◆ **Recorded data**:
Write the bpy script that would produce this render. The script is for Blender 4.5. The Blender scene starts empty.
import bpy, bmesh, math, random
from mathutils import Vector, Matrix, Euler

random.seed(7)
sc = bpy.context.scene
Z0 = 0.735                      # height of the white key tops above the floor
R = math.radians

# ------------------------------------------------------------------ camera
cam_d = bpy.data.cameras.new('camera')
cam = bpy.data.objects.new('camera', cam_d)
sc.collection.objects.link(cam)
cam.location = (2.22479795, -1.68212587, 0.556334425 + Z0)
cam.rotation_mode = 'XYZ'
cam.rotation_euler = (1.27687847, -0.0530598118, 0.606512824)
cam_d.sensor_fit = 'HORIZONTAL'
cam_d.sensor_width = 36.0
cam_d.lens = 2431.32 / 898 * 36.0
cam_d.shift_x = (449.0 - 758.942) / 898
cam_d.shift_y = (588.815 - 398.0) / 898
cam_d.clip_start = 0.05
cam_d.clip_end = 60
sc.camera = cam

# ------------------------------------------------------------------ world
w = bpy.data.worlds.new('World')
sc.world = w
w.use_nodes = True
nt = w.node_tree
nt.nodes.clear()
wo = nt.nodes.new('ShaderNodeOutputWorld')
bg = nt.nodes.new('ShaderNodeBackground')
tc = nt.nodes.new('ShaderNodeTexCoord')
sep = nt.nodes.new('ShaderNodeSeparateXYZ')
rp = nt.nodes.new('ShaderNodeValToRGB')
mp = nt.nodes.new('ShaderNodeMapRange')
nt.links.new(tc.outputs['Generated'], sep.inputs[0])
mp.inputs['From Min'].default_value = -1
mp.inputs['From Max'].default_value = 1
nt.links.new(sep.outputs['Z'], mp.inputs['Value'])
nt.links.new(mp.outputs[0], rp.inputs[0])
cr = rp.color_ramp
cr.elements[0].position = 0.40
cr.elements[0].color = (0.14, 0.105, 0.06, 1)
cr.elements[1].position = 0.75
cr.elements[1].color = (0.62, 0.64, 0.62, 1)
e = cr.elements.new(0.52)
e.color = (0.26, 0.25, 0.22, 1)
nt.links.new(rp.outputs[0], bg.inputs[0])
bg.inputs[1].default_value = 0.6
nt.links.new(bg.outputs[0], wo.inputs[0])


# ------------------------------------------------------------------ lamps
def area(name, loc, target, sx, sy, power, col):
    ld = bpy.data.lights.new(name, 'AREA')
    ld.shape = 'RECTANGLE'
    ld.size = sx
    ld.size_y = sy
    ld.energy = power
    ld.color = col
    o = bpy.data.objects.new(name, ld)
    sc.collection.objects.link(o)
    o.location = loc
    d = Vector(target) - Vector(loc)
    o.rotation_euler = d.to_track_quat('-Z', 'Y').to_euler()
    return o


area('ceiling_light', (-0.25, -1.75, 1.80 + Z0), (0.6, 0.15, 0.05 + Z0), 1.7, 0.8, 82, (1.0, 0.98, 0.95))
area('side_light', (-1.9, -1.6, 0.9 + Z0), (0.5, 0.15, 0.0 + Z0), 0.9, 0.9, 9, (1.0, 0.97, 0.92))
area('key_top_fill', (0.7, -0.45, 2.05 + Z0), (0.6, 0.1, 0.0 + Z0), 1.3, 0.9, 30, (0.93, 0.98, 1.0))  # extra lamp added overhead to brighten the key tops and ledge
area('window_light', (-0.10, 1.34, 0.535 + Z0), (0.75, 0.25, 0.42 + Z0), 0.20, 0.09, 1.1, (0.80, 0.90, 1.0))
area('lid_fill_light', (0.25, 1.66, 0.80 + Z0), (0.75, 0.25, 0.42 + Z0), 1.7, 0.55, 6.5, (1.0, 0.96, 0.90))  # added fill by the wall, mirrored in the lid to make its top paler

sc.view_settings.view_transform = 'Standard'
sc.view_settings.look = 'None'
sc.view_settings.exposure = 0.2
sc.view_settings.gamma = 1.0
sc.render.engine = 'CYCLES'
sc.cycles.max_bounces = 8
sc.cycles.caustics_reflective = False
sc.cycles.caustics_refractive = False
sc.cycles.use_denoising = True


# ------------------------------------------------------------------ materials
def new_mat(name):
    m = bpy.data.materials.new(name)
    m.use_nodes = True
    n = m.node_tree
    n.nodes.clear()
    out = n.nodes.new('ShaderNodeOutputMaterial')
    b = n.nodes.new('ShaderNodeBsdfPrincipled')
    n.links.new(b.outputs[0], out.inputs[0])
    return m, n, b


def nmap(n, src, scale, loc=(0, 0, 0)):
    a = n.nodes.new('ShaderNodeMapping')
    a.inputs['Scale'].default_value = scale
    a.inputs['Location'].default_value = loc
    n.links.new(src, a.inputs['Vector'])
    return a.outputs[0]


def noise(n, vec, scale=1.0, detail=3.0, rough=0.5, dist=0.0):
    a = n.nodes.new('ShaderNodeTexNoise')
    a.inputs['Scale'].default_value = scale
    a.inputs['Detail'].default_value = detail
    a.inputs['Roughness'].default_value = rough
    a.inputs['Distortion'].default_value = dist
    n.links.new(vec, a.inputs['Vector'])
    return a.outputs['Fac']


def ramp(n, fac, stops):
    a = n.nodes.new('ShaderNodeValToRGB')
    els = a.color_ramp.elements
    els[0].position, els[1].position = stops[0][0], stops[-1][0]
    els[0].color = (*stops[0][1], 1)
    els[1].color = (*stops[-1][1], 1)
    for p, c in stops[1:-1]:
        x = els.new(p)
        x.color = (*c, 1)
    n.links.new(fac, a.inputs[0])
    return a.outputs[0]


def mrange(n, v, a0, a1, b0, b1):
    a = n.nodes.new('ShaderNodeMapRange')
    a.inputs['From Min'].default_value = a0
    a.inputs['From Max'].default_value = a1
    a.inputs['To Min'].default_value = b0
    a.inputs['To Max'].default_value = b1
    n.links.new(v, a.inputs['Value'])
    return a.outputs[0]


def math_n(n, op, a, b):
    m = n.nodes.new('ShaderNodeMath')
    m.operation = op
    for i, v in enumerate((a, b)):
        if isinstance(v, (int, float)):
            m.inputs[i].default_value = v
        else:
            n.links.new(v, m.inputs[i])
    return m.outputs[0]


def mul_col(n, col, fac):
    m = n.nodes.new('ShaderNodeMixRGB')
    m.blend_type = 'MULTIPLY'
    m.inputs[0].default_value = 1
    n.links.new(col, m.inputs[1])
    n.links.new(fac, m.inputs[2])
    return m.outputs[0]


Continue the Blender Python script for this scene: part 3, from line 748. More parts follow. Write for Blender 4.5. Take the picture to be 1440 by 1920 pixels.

◆ **Problem details**: Copy each line from the records above that includes the string "Blender".

◆ **Exercise answer**:
Write the bpy script that would produce this render. The script is for Blender 4.5. The Blender scene starts empty.
Continue the Blender Python script for this scene: part 3, from line 748. More parts follow. Write for Blender 4.5. Take the picture to be 1440 by 1920 pixels.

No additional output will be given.